At times, the results and grading system suffocate the hopes of fresh students.

For the past three years, the best performers who got the coveted six points last year were from Maranatha Private Secondary Schools and the State-owned Dedza Secondary School.

Public schools ought to produce star performers because they enrol the cream.

However, the results do not tell us whether the star performers were first-timers or repeaters.

Most private schools publish only a list of those who pass whether they sat as internal or external candidates.

The students are cajoled and over-drilled on examination tactics.

This is a misleading marketing gimmick. Follow those selected to universities, you will see many students from private schools being withdrawn on academic grounds.

Of course, there are bright, hardworking learners in private schools who pass with flying colours to prove Maneb wrong for throwing them out of the academic train.

However, most private schools enrol many repeaters at Form Four. These learners just want to improve their previous grades and go to public universities or get a job promotion.

Some repeat several times, competing with inexperienced new entrants.

This is unfair. How do we measure progress for each new generation? Separate newcomers from old-timers? This will distort the pass rates.

Every candidate should have a unique number for life. This can help curb cheating since everyone will have their biographical data and photos in the  database.

This does not mean that repeaters should be blacklisted.

Rather, let us develop a robust inclusive system that will take care of everyone.

Students fail due to various factors.

In a fair system, a learner at Yamba Community Day Secondary School in Chitipa cannot be compared to one from a high-flying grammar school or well-equipped national institution.

The grading system needs to safeguard those who do well on their first attempt.

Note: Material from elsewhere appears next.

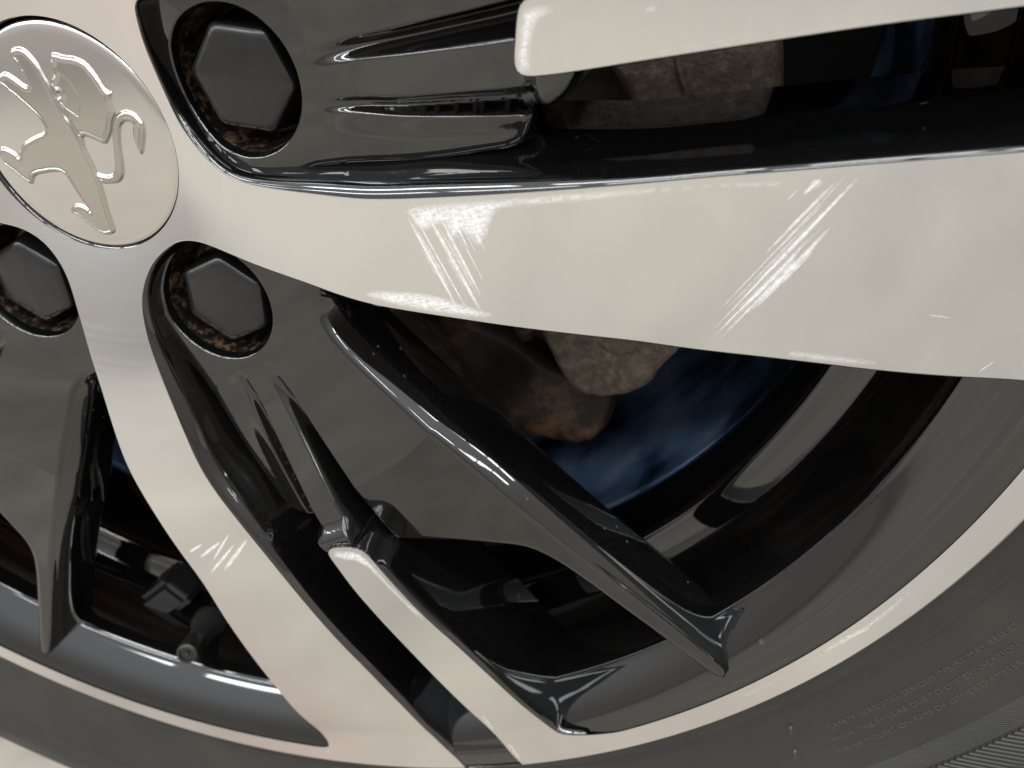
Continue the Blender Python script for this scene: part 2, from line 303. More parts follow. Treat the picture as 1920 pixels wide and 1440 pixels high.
# openings of the polished face, one per sector, each in its sector's own frame
A_ = lambda L: np.array(L, float)
def rr(P): P = np.asarray(P); return np.hypot(P[..., 0], P[..., 1])
def opening(k):
    U1, L1, U0, L2 = A_(T_U1), A_(T_L1), A_(T_U0), A_(T_L2)
    U = U1[rr(U1) > 0]; Lg = L1
    if k == 0:
        tail = U1[-2:]; U = np.vstack([U0[U0[:, 1] < 1.0], polar([(243, -14.9)]), tail[-1:]]); Lg = np.vstack([U0[U0[:, 1] >= 1.0][::-1], L1[rr(L1) > 50]])
    elif k == 2:
        Lg = L2[L2[:, 1] > -1.5]; U = np.vstack([L2[L2[:, 1] <= -1.5][::-1][0:3], U1[3:]])
    up = np.vstack([U, polar([(266.5, -14.3)])])[::-1]
    lo = Lg[rr(Lg) < 249]; lo = np.vstack([lo, polar([(251, 44.9)])])
    lip = polar([(254.4, t) for t in (44.3, 42, 39, 36, 33, 30, 27, 24, 21, 18, 15, 12, 9, 6, 3.5, 1.3)])
    sc = A_(T_SCCW)[::-1]; cw = A_(T_SCW)[::-1]
    if k == 0:
        s0 = A_(T_S0); cw = np.vstack([s0[2:], polar([(240, -8.3), (262.9, -8.4)])]); sc = np.vstack([A_(T_SCCW)[3:][::-1], polar([(140, -1.6)]), s0[:2]])
    cw = np.vstack([cw, polar([(266.5, -8.5)])])
    segs = [(up, 1.0, 1.0), (lo, 0.28, 1.0), (lip, 0.25, 0.035), (sc, 0.45, 1.0), (cw, 0.22, 1.0)]
    P = []; Aa = []
    for s, fl, dp in segs:
        for q in s:
            f = fl
            if fl == 1.0: f = 0.5 + 0.5 * np.clip((np.hypot(*q) - 50) / 30, 0, 1) - 0.42 * np.clip((np.hypot(*q) - 112) / 35, 0, 1)
            P.append(q); Aa.append((f, dp))
    P, Aa = chaikin(np.array(P), np.array(Aa), 2)
    P, Aa = resample(P, Aa, 1.1)
    w_ = np.exp(-np.arange(-4, 5) ** 2 / (2 * 1.3 ** 2)); w_ /= w_.sum()
    P = sum(w * np.roll(P, i - 4, 0) for i, w in enumerate(w_)); Aa = sum(w * np.roll(Aa, i - 4, 0) for i, w in enumerate(w_))
    Aa[:, 1] = np.where(Aa[:, 1] > .5, 1, .035)
    tip = sst_((147 - rr(P)) / 6) * (rr(P) > 120) * (np.abs(np.degrees(np.arctan2(P[:, 1], P[:, 0])) + 4.5) < 5.5)
    Aa[:, 0] = Aa[:, 0] * (1 - tip) + .10 * tip
    return P, Aa
PROF = np.array([(0, 0), (0.30, -0.10), (0.36, -0.16), (0.9, -0.30), (1.7, -0.72), (2.5, -1.4), (3.15, -2.35), (3.7, -3.8), (4.2, -6), (4.7, -9), (5.4, -12.3), (6.8, -15.4), (8.7, -17.7), (10.2, -21), (11.6, -40)])
PROF_STEEP = np.array([(0, 0), (0.30, -0.10), (0.36, -0.16), (0.9, -0.30), (1.7, -0.72), (2.5, -1.4), (3.15, -2.35), (3.7, -3.8), (4.2, -6), (4.7, -9), (5.3, -13), (5.9, -18), (6.5, -24), (7.2, -31), (8, -40)])
def skirt(P2, fl, zt, nout, prof=PROF, nsilver=2):
    """rings swept down from an edge; returns verts ring by ring"""
    rings = []
    q_ = np.clip((fl[:, 0] - .46) / .08, 0, 1)
    for i in range(len(prof)):
        o = prof[i, 0] * q_ + PROF_STEEP[i, 0] * (1 - q_); dz = prof[i, 1] * q_ + PROF_STEEP[i, 1] * (1 - q_)
        w = np.clip(o - 0.36, 0, 1)
        off = o if i <= 2 else 0.36 + (o - 0.36) * (fl[:, 0] * w + (1 - w) * np.minimum(1, fl[:, 0] + .4))
        rings.append(np.c_[P2 + nout * off[:, None], zt + dz * (fl[:, 1] if i > 2 else 1.0)])
    return rings

wheel = empty('car_wheel', W)
tag(wheel, 'large alloy car wheel with scuffed polished spokes, black recesses and its tyre', 'wheel')

# ---- polished face with the painted flanks that fall away from it
holes = []
for k in range(5):
    P, Aa = opening(k); P = rotz(P, -72 * k)
    if area(P) > 0: P, Aa = P[::-1], Aa[::-1]     # clockwise: right-hand side lies inside the hole
    holes.append((P, Aa))
RO, RI = 262.6, 30.6
circ = lambda r, n: np.c_[r * np.cos(np.arange(n) * 2 * np.pi / n), r * np.sin(np.arange(n) * 2 * np.pi / n)]
co_, ci_ = circ(RO, 720), circ(RI, 180)
def keep(P):
    r = rr(P); m = (r < RO - 1e-3) & (r > RI)
    for H, _ in holes: m &= ~inside(P, H)
    return m
loops = [H for H, _ in holes] + [co_, ci_]
P, T = tri_region(loops, (-264, -264, 264, 264), keep, 3.2)
Vt = np.c_[P, zs(rr(P))]; Nt = surf_n(P)
theta = np.degrees(np.arctan2(Vt[T].mean(1)[:, 1], Vt[T].mean(1)[:, 0])); rad = rr(Vt[T].mean(1))
def piece(verts, norms, faces, mi, name, parent, mats):
    used, inv = np.unique(np.concatenate([np.ravel(f) for f in faces]), return_inverse=True)
    out = []; p = 0
    for f in faces: out.append(inv[p:p + len(f)]); p += len(f)
    return obj(name, mesh(name, verts[used], out, mats, mi, norms[used]), parent)
# all skirts
SV, SN, SF, SM, SC = [], [], [], [], []
base = 0
for H, Aa in holes:
    no = onormal(H); n = len(H); zt = zs(rr(H)); rings = skirt(H, Aa, zt, no); R = np.stack(rings)          # ring, i, 3
    dR = np.gradient(R, axis=0); ta = np.roll(R, -1, 1) - np.roll(R, 1, 1); nn = np.cross(dR, ta); nn /= np.maximum(np.linalg.norm(nn, axis=2), 1e-9)[..., None]
    sg = np.sign((nn[..., 2]) + 1e-6 + (nn[..., :2] * no[None]).sum(2)); nn *= sg[..., None]
    tn = surf_n(H); nn[0] = tn; nn[1] = tn * .5 + nn[1] * .5
    m = len(rings)
    ok = rr(H) < RO + 2.5
    for i in range(m - 1):
        for j in range(n):
            j2 = (j + 1) % n
            if not (ok[j] and ok[j2]): continue
            if i >= 2 and (Aa[j, 1] < 0.3 or Aa[j2, 1] < .3): continue
            SF.append((base + i * n + j, base + i * n + j2, base + (i + 1) * n + j2, base + (i + 1) * n + j)); SM.append(0 if i < 1 else 1)
            if i < 1 and min(rr(H[[j, j2]])) > RO: SF.pop(); SM.pop(); continue
            SC.append(H[j])
    SV.append(R.reshape(-1, 3)); SN.append(nn.reshape(-1, 3)); base += m * n
SV = np.vstack(SV); SN = np.vstack(SN); SC = np.array(SC); sr = rr(SC); sth = np.degrees(np.arctan2(SC[:, 1], SC[:, 0]))
V_all = np.vstack([Vt, SV]); N_all = np.vstack([Nt, SN]); off = len(Vt)
def cls(r, th):
    """0-4 spokes, 5-9 inset strips, 10 rim lip, 11 hub"""
    out = np.full(len(r), 10)
    k = np.mod(np.round(-th / 72), 5).astype(int); loc = th + 72 * np.round(-th / 72)        # local angle about each bolt
    strip = (loc > -11.5) & (loc < 1.5) & (r > 100)
    out[(r < 251.5) & strip] = 5 + k[(r < 251.5) & strip]
    ks = np.mod(np.floor(-th / 72), 5).astype(int)
    sp_ = (r < 251.5) & ~strip; out[sp_] = ks[sp_]
    hub = (r < 52); out[hub] = 11
    return out
ct, cs = cls(rad, theta), cls(sr, sth)
SF = np.array(SF) + off; SM = np.array(SM)
names = {10: 'rim_lip', 11: 'hub_face'}
for c in range(12):
    ft = [tuple(f) for f in T[ct == c]]; fs = [tuple(f) for f in SF[cs == c]]
    mi = [0] * len(ft) + list(SM[cs == c])
    nm = names.get(c, 'spoke' if c < 5 else 'inset_strip')
    o = piece(V_all, N_all, ft + fs, mi, nm, wheel, [SILVER, BLACK])
    if c == 0: o['label'] = 'wide polished spoke with long diagonal scrape marks'; SPOKE0 = o
    if c == 1: o['label'] = 'lower polished spoke with a few short scuffs'; SPOKE1 = o
    if c == 6: STRIP1 = o
    if c == 5: STRIP0 = o
    if c == 10: LIPO = o

# outer chamfer of the lip and the black flange, bead seat and barrel of the rim
ch = lathe('rim_edge', [(262.6, 9.85), (263.3, 9.5), (263.5, 8.8), (263.5, 4.0)], SILVER, 720); obj('rim_edge', ch, wheel)
flange = lathe('rim_flange', [(263.4, 9.2), (255.0, 9.62), (254.2, 9.5), (253.3, 8.8), (250.5, 7.3), (247, 5.1), (243.5, 2.3), (240.5, -.9), (238.4, -3.5), (237.4, -4.7), (236.8, -5.2), (236.3, -6.6), (235.6, -10), (233.4, -25), (231.8, -37), (231.0, -38.3), (222.5, -40.4), (220.2, -41.2), (219.3, -42.6), (218.8, -46), (218.6, -60), (221, -72), (225.5, -80)], BLACK, 720, sharp=0)
FL = obj('rim_flange', flange, wheel)
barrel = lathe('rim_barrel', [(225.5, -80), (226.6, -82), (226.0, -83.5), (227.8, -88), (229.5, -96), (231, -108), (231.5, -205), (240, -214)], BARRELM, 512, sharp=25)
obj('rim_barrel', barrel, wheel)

# ---- black arms between the polished spokes (one mesh shared by five)
pt = [(62.0, -23.5), (66.0, -19.6)]
F_ = [polar([(60, -27), (66.5, -19.0), (76.8, -17.3), (86, -16.5), (95, -16.0), (105.2, -15.2), (114.1, -14.4), (121.0, -13.9), (123.6, -13.1), (124.6, -11.8), (124.6, -10.4), (123.2, -9.9), (128, -9.6), (132, -9.0), (135, -8.3), (137.5, -7.0), (138.5, -5.4), (138.5, -4.1), (140.5, -3.1),
      (143.5, -0.9), (147.7, 2.3), (152.5, 5.3), (158.1, 7.9), (162.5, 9.7), (166, 11.0), (170, 11.9), (176, 12.5), (184, 12.75), (196.3, 12.85), (214.3, 12.9), (235.4, 13.0), (246.5, 13.1), (248.5, 13.15),
      (246.5, 13.25), (240, 13.35), (225, 13.4), (208.9, 13.45), (195.3, 13.5), (180, 13.6), (165, 13.9), (151.3, 14.4), (138.7, 15.0), (127.8, 15.3), (113.9, 15.5), (100.5, 15.6), (91, 15.9), (86.5, 16.3), (81.5, 17.2), (77.3, 18.9), (74.2, 21.3), (72.4, 24.7), (71.3, 29), (70.5, 36),
      (60, 35), (45, 32), (37, 20), (33.5, 5), (33.5, -12), (38, -25), (48, -30)])]
FO = F_[0]
def armprops(P):
    r = rr(P); th = np.degrees(np.arctan2(P[:, 1], P[:, 0])); f = np.full(len(P), 0.35)
    ccw = (th > 12.7) & (r > 74); f[ccw] = 1.0
    cwf = (th < -10) & (r < 126); f[cwf] = 0.6
    return np.c_[f, np.ones(len(P))]
FP, FA = chaikin(FO, armprops(FO), 2); FP, FA = resample(FP, FA, 0.9)
if area(FP) < 0: FP, FA = FP[::-1], FA[::-1]       # counter-clockwise: right-hand side is outside
PC = np.array([54.6, -0.2]); PR = 18.3
pk = PC + circ(PR, 120)
g1 = A_([(73.0, -10.6), (84, -12.9), (94, -15.8), (104, -17.9), (114, -19.8), (126, -22.0)]); g2 = A_([(74.5, -0.6), (84, -1.2), (92, -2.0), (101, -3.2), (110, -4.2), (120, -5.3), (132, -6.5), (145, -7.5)])
def lineparam(P, L):
    s = np.r_[0, np.cumsum(np.hypot(*np.diff(L, axis=0).T))]; best = np.full(len(P), 1e9); t = np.zeros(len(P)); side = np.zeros(len(P))
    for i in range(len(L) - 1):
        e = L[i + 1] - L[i]; le = np.hypot(*e); u = np.clip(((P - L[i]) @ e) / le ** 2, 0, 1); q = P - L[i] - u[:, None] * e; d = np.hypot(*q.T)
        m = d < best; best[m] = d[m]; t[m] = (s[i] + u[m] * le) / s[-1]; cr_ = e[0] * q[:, 1] - e[1] * q[:, 0]; side[m] = np.sign(cr_[m])
    return best, t, side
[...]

Currently, if you score six points in the best six subjects, including English and Mathematics, you are deemed a college material.

However, not all those with six to 36 points go to public universities. Why not? There is not enough space in public colleges which are still experimenting with parallel and open distance learning programmes to accommodate all deserving students.

The sour part is that fees are discriminatory as mature entry students pay up to K950 000 per year while generic students pay K350 000 for a first degree. These figures exclude accommodation, meal and stationery expenses.

This is a system that treats a poor boy or girl aged 20 as a mature student.

Should both mature and generic students be employed by the civil service, they will earn equal benefits.

This makes our education and training system discriminatory, oppressive and punitive.

If  you fail, you are in trouble. If you do well, you are in more problems!

You may think it is a crime to be from Nsanje.

Poor performers should be left home, whether they are from Kameme in Chitipa Mzambazi in Mzimba, Msundwe in Lilongwe Makanjira in Mangochi  or Mtambanyama in Thyolo.

The capable will be deployed anywhere to serve fellow Malawians.  We can do better for our learners.